Short exercise:
Reproduce the entries shown below only from the line with "Generate a Blender" down to the line with "bpy.data.objects.remove(_o, do_unlink=True)", keeping both end lines and copying each one exactly.

Records for this task:

#####

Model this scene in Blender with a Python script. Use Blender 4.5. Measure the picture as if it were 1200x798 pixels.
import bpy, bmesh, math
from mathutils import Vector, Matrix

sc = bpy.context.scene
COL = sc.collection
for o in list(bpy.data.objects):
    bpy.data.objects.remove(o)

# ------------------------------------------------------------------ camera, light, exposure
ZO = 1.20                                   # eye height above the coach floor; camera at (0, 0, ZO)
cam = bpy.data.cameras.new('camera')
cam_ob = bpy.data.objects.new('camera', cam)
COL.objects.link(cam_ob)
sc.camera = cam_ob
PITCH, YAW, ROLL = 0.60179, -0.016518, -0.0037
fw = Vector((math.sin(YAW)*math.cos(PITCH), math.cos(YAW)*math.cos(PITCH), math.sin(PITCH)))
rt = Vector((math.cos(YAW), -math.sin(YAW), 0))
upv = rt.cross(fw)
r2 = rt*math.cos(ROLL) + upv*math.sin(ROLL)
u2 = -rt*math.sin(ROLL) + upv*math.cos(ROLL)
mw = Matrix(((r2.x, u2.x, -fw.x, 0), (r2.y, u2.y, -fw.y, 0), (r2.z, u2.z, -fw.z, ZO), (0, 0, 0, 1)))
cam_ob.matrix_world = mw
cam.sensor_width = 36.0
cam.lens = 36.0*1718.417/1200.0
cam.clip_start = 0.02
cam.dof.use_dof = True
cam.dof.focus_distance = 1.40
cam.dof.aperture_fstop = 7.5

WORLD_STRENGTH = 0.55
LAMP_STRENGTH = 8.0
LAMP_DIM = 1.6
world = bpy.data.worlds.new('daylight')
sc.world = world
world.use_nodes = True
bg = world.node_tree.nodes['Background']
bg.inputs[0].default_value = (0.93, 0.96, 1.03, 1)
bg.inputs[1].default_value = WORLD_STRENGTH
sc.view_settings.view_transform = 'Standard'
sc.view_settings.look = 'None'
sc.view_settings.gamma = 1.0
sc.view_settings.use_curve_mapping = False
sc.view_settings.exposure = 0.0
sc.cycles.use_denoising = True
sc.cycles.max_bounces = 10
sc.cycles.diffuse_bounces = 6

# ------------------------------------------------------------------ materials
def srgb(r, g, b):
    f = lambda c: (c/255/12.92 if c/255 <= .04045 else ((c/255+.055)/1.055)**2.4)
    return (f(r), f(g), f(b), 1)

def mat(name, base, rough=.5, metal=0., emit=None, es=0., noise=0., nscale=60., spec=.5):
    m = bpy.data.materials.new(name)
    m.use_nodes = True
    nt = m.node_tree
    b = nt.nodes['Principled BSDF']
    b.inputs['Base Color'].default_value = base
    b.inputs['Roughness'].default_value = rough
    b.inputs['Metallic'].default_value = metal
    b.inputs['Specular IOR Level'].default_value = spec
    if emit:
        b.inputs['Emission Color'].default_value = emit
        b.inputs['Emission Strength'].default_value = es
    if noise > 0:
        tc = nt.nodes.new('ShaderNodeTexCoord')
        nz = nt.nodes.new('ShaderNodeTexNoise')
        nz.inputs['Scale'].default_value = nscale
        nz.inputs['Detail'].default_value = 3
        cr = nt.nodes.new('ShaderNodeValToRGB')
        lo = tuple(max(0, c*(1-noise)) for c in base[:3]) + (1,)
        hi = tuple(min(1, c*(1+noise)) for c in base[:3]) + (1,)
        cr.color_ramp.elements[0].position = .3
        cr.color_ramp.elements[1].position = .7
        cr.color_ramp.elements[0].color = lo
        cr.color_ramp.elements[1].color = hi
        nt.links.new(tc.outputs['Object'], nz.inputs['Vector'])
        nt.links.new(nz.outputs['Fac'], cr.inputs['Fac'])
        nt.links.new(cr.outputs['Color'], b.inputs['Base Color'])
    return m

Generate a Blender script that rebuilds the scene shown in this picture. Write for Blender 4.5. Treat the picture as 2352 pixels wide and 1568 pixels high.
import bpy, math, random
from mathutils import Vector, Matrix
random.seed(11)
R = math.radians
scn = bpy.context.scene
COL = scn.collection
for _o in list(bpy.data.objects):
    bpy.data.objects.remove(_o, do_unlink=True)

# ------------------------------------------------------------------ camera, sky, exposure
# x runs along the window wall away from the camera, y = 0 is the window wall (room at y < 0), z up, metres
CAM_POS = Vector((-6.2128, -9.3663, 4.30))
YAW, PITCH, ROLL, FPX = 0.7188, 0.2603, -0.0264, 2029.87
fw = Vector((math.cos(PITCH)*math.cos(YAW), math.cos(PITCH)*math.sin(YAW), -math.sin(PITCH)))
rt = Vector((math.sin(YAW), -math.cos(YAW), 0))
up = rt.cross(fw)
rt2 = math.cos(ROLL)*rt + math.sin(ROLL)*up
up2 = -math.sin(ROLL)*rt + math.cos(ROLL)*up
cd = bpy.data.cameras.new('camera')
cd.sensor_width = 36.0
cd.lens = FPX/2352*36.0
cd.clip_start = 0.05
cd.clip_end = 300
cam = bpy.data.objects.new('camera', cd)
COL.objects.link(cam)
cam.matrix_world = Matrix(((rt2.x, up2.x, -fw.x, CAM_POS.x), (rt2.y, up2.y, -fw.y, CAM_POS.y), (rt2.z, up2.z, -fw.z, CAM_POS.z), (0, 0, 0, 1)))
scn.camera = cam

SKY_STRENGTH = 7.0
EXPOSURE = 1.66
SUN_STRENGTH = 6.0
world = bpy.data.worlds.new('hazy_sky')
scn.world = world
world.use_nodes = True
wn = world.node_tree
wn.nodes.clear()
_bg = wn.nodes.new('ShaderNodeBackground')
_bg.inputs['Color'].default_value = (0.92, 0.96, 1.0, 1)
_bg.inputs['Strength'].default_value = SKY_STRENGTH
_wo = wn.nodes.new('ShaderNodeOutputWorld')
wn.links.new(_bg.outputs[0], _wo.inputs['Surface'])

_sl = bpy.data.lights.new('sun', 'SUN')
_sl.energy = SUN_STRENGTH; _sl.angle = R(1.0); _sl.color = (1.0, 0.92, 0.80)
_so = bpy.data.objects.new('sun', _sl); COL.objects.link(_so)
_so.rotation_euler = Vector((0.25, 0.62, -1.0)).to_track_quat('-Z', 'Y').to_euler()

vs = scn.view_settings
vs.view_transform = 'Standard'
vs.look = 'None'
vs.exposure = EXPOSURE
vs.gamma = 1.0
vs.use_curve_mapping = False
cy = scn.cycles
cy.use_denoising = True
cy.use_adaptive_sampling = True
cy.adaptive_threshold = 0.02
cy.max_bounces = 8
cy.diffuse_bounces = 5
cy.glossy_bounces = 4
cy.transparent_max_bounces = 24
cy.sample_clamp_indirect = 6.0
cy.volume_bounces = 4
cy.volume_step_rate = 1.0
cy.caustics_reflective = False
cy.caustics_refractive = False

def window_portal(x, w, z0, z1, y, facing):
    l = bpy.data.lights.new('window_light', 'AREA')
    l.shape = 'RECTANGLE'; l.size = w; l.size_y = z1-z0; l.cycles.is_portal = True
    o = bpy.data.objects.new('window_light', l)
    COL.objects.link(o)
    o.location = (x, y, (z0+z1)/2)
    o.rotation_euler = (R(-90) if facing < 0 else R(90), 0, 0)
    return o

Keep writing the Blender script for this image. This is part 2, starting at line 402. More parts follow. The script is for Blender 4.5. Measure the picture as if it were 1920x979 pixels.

#####

Exercise solution:
Generate a Blender script that rebuilds the scene shown in this picture. Write for Blender 4.5. Treat the picture as 2352 pixels wide and 1568 pixels high.
import bpy, math, random
from mathutils import Vector, Matrix
random.seed(11)
R = math.radians
scn = bpy.context.scene
COL = scn.collection
for _o in list(bpy.data.objects):
    bpy.data.objects.remove(_o, do_unlink=True)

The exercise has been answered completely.